═══ Given data ═══
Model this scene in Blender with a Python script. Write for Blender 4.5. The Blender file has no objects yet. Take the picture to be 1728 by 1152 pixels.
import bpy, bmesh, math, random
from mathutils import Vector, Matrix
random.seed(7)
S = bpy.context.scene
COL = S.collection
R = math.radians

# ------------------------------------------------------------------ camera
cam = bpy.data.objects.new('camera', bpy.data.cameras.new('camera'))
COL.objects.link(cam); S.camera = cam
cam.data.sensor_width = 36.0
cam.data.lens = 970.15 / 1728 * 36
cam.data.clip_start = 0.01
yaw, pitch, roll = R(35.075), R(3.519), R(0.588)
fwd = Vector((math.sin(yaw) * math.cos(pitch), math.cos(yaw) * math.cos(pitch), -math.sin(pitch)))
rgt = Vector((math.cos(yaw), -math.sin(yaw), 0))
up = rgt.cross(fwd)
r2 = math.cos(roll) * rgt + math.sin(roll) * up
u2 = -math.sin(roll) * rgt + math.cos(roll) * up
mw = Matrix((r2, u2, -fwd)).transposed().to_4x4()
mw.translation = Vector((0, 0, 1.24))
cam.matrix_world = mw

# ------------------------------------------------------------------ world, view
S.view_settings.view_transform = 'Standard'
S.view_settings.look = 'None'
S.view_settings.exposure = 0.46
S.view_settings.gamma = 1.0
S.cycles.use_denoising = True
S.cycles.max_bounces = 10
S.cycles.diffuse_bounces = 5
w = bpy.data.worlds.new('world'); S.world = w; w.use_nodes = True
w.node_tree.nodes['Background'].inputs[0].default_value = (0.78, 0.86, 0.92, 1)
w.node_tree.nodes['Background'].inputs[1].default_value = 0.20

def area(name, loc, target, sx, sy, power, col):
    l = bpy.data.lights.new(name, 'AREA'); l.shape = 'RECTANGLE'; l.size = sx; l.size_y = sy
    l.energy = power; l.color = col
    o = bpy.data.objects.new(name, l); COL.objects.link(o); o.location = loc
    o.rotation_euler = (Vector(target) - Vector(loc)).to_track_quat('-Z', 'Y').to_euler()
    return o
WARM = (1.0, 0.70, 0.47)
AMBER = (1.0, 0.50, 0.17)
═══
■ Exercise directions
Write out the full listing, keeping every line exactly as it is.

■ Solution to this exercise
Model this scene in Blender with a Python script. Write for Blender 4.5. The Blender file has no objects yet. Take the picture to be 1728 by 1152 pixels.
import bpy, bmesh, math, random
from mathutils import Vector, Matrix
random.seed(7)
S = bpy.context.scene
COL = S.collection
R = math.radians

# ------------------------------------------------------------------ camera
cam = bpy.data.objects.new('camera', bpy.data.cameras.new('camera'))
COL.objects.link(cam); S.camera = cam
cam.data.sensor_width = 36.0
cam.data.lens = 970.15 / 1728 * 36
cam.data.clip_start = 0.01
yaw, pitch, roll = R(35.075), R(3.519), R(0.588)
fwd = Vector((math.sin(yaw) * math.cos(pitch), math.cos(yaw) * math.cos(pitch), -math.sin(pitch)))
rgt = Vector((math.cos(yaw), -math.sin(yaw), 0))
up = rgt.cross(fwd)
r2 = math.cos(roll) * rgt + math.sin(roll) * up
u2 = -math.sin(roll) * rgt + math.cos(roll) * up
mw = Matrix((r2, u2, -fwd)).transposed().to_4x4()
mw.translation = Vector((0, 0, 1.24))
cam.matrix_world = mw

# ------------------------------------------------------------------ world, view
S.view_settings.view_transform = 'Standard'
S.view_settings.look = 'None'
S.view_settings.exposure = 0.46
S.view_settings.gamma = 1.0
S.cycles.use_denoising = True
S.cycles.max_bounces = 10
S.cycles.diffuse_bounces = 5
w = bpy.data.worlds.new('world'); S.world = w; w.use_nodes = True
w.node_tree.nodes['Background'].inputs[0].default_value = (0.78, 0.86, 0.92, 1)
w.node_tree.nodes['Background'].inputs[1].default_value = 0.20

def area(name, loc, target, sx, sy, power, col):
    l = bpy.data.lights.new(name, 'AREA'); l.shape = 'RECTANGLE'; l.size = sx; l.size_y = sy
    l.energy = power; l.color = col
    o = bpy.data.objects.new(name, l); COL.objects.link(o); o.location = loc
    o.rotation_euler = (Vector(target) - Vector(loc)).to_track_quat('-Z', 'Y').to_euler()
    return o
WARM = (1.0, 0.70, 0.47)
AMBER = (1.0, 0.50, 0.17)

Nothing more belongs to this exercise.